I let my 4-core laptop run overnight for 13h 17m while it performed 15,166 iterations to simulate 2.16 seconds. The mesh has 12,619 nodes and 10,800 elements. Unfortunately, with a linear change in the temperature, I don't expect the time step will change, which means this model would need 153 days to get to 600 seconds!  See my next reply on a change in the thermal boundary conditions that would probably allow larger time steps as the cooling occured.

I created a User Defined Results as highlighted below, scoped to just the body with the creep material.

Looking up from below, at the 2 second mark we see the eqivalent creep strain.

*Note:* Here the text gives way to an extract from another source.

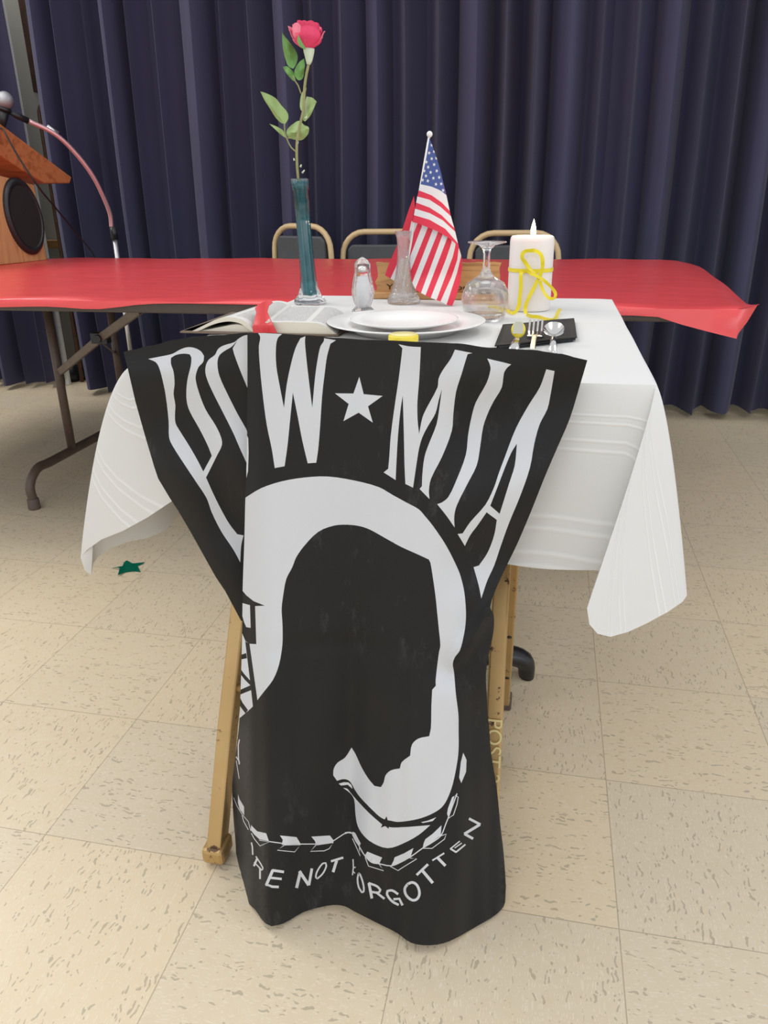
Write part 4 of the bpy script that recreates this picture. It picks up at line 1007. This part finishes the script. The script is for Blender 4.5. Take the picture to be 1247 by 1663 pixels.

Seeing this gave me an idea that the mesh on the center column of the silicon, creep copper and base copper t hat I should have biased the elements size to put smaller elements toward the edges and larger elements toward the center, which is the lower left corner of these images. I would also split the large L-shaped block into 3 blocks to improve the element shapes from this:

To this:

[murali macharla]

Hello peteroznewman,

Thanks a lot for the review and your time. I am running my model by making the changes you have mentioned. could you please attach the simulation you performed , i would update ansys and want to see the stresses and user defined results i want. 

[peteroznewman]

I tried Convective cooling on the outer surfaces only and I found that copper is so great of a conductor of heat that the temperature throughout the model goes down so rapidly that it matches the air temperature in seconds. If you are simulating an oven with a controlled cool down ramp, you have a good load definition.

[murali macharla]

The first 300 seconds is in oven and the next 300 seconds is in room temperature i..e, convective cooling. So, as you said that copper is cooling down very quickly in air. i can reduce the second step from 300 seconds to 150 seconds.